Arroyo's fastball has average approximately 88 miles per hour over his career, but dropped to 87 in 2011, coinciding with a sharp decline in effectiveness, mostly due to a very large number of home runs given up. He's thrown the fastball (sinker and four-seam combined) about 45% of the time, but only 39% in 2010, which was interestingly also the one season it ranked as a positive by Fangraphs' pitch values. In that year, his four-seam fastball had a contact% four percent lower than in 2011, and a much lower groundball rate (probably positive for a four-seamer) as well. Overall, his fastball has a contact rate that fluctuates between 87 and 92 percent, while throwing his fastball for strikes in the 62-63% range (64.5 is league average).

James Shields

Shields' was the polar opposite of Arroyo in 2011. Coming off a horrible season with an ERA above 5, Shields reduced his fastball percentage from 46.1 down all the way to 36.4%. This drastic change probably helped put up his best season, with a career low 2.82 ERA and a career high 23.1% strikeouts. Pitch values rated his Shields' fastball as above average for the first time in his career, despite it being 0.5 mph slower than it was in 2010. Hitters made contact with it more than 91% of the time, up from below 90% in 2010, but unlike in 2010 the pitch didn't get deposited over the fence much.

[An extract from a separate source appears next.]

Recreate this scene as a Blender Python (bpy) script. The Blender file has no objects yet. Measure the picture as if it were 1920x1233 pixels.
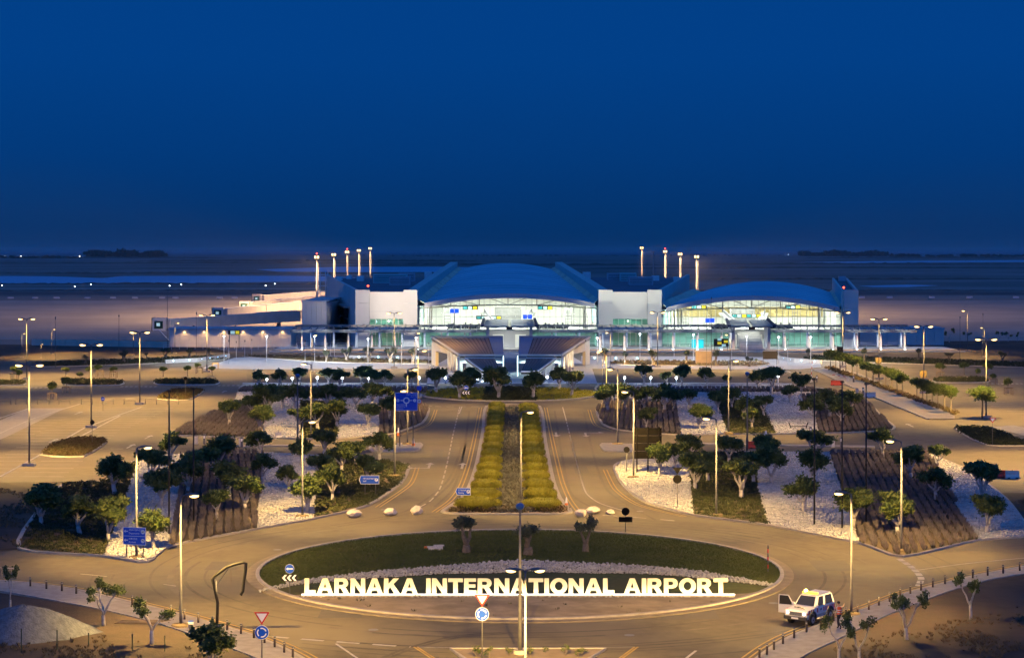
import bpy, bmesh, math, random
import numpy as np
from mathutils import Vector, Matrix

# ------------------------------------------------------------------ camera, sky, exposure
H, F, HY, CX = 25.0, 3533.0, 470.0, 960.0      # eye height (m), focal length / horizon / axis in photo pixels
sc = bpy.context.scene
C = sc.collection
cam = bpy.data.objects.new('camera', bpy.data.cameras.new('camera'))
C.objects.link(cam)
cam.location = (0, 0, H)
cam.rotation_euler = (math.pi / 2, 0, 0)
cam.data.sensor_width = 36
cam.data.lens = 36 * F / 1920
cam.data.shift_y = -146.5 / 1920
cam.data.clip_start = 1.0
cam.data.clip_end = 60000
sc.camera = cam

w = bpy.data.worlds.new("World")
sc.world = w
w.use_nodes = True
nt = w.node_tree
bg = nt.nodes['Background']
tc = nt.nodes.new('ShaderNodeTexCoord')
sep = nt.nodes.new('ShaderNodeSeparateXYZ')
nt.links.new(tc.outputs['Generated'], sep.inputs[0])
ramp = nt.nodes.new('ShaderNodeValToRGB')
nt.links.new(sep.outputs['Z'], ramp.inputs[0])
# the afterglow lies behind the camera: the sky brightens smoothly from the view direction to the opposite side
glow = nt.nodes.new('ShaderNodeMath')
glow.operation = 'MULTIPLY_ADD'
nt.links.new(sep.outputs['Y'], glow.inputs[0])
glow.inputs[1].default_value = -0.5
glow.inputs[2].default_value = 0.5
gp = nt.nodes.new('ShaderNodeMath')
gp.operation = 'POWER'
gp.use_clamp = True
nt.links.new(glow.outputs[0], gp.inputs[0])
gp.inputs[1].default_value = 1.3
gm = nt.nodes.new('ShaderNodeMath')
gm.operation = 'MULTIPLY_ADD'
nt.links.new(gp.outputs[0], gm.inputs[0])
gm.inputs[1].default_value = 2.0
gm.inputs[2].default_value = 1.0
mul = nt.nodes.new('ShaderNodeVectorMath')
mul.operation = 'SCALE'
nt.links.new(ramp.outputs[0], mul.inputs[0])
nt.links.new(gm.outputs[0], mul.inputs['Scale'])
nt.links.new(mul.outputs[0], bg.inputs[0])
bg.inputs[1].default_value = 1.0
els = ramp.color_ramp.elements
els[0].position = 0.0
els[0].color = (0.0020, 0.029, 0.118, 1)
els[1].position = 1.0
els[1].color = (0.016, 0.066, 0.250, 1)
for p, c in ((0.012, (0.0010, 0.031, 0.136)), (0.050, (0.0006, 0.041, 0.192)), (0.100, (0.0005, 0.050, 0.240)), (0.140, (0.0006, 0.051, 0.246)), (0.30, (0.005, 0.057, 0.250))):
    e = els.new(p)
    e.color = (*c, 1)

sc.view_settings.view_transform = 'Standard'
sc.view_settings.look = 'None'
sc.view_settings.exposure = 0.0
sc.view_settings.gamma = 1.0
sc.view_settings.use_curve_mapping = False
sc.render.engine = 'CYCLES'
sc.cycles.use_denoising = True
sc.cycles.use_light_tree = True
sc.cycles.max_bounces = 4
sc.cycles.use_adaptive_sampling = True
sc.cycles.adaptive_threshold = 0.03
sc.cycles.diffuse_bounces = 2
sc.cycles.glossy_bounces = 2
sc.cycles.transmission_bounces = 2
sc.cycles.volume_bounces = 0
sc.cycles.caustics_reflective = False
sc.cycles.caustics_refractive = False
sc.cycles.light_sampling_threshold = 0.03
sc.cycles.transparent_max_bounces = 8
sc.cycles.sample_clamp_indirect = 3.0
sc.cycles.sample_clamp_direct = 20.0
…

Aside from the bad fastball, Shields isn't much like Arroyo at all: his sinker plays a marginal role, his curve gets groundballs (unlike Arroyo's crazy horizontally moving, flyball-inducing offering), his slider is nothing special, but his changeup is one of the best there is. Shields actually uses his fastball in the traditional way: to get strikes and get ahead of the batter so that the batter can be finished off with an offspeed offering. This seems to have changed drastically in 2011, with Shields using much more unpredictable pitch sequences. But while Shields improved in almost every way, he still gave up a relatively high number of home runs per flyball, as he has done over his whole career. Will the league adapt to Shields' changes and will the Rays regret not trading Shields at peak value?

Brett Myers

Myers also has a bad fastball (a combination of two fastballs actually) at 88-89 mph, but he has a great curve to make up for it, while his slider is average and his changeup is below average. He has a penchant for giving up home runs, even more so than Shields. Also like Shields, he recently reduced his fastball% drastically, coinciding with his best season so far (2010, 3.14 ERA), but dropped off the season after, during which he threw the fastball at a normal rate again. Much like the others, his fastball is made contact with in the 89-91% range, and Myers is neither very predictable nor very unpredictable in his pitch selection. The Astros might regret not cashing in on the man's 2010 season, assuming there could've been a decent trade out there somewhere.

A.J. Burnett

Burnett is the first hard throwing pitcher on the list. His fastball used to be good, but has gone severely downhill starting in his age 31 season and coinciding with the start of a trend of peripherals-related underperformance. He did try to stop the trend by cutting his fastball% by 13% in 2011, but while it did improve his xFIP from 4.49 to 3.86, his HR/FB% spiked and led to a 5.15 ERA. A 1.5 mph drop in average fastball velocity over the last two year probably hasn't helped. Contact rates of 88-90% on his still pretty hard (92-93) fastball are odd, and worrisome. For Yankees fans, anyway. His main non-fastball pitch, the curve, is pretty easy to predict: it won't be there when Burnett's behind in the count, but you can count on a curve coming your way in a strikeout situation.

Edwin Jackson

Bad fastball, pretty bad changeup, great slider. Compiling a scouting report on Edwin Jackson is much easier than compiling one on Arroyo, I can tell you that. Even though Jackson's fastball averages over 94 mph, he has cumulated a lot of negative runs on the fastball over his career. Unlike the others in this article he does not have a home run problem, but he has underperformed his peripherals slightly over his career, mostly due to a relatively high BABIP. Jackson has cut down on using his fastball by 10% over the last two seasons, improving his advanced stats slightly but not his ERA (due to high BABIPs). Jackson doesn't exactly pitch backwards, but he's much less predictable in his pitch selection than Burnett. His fastballs have contact rates in the 88-90% range (how unique!).

Conclusion?

I will probably write a "sequel" to this article if it's well-received, and until then any conclusions may be a bit premature. It seems like there might be some correlation between pitch predictability and underperforming peripherals, and between fastball quality and HR/FB% (even if Edwin Jackson didn't fit the description). It also seems like a bad four-seam fastball is made contact with a lot, more than 87%. Sinkers, of course, are even more geared towards inducing contact and less towards missing bats, so they probably should be evaluated differently. Let me know what you think!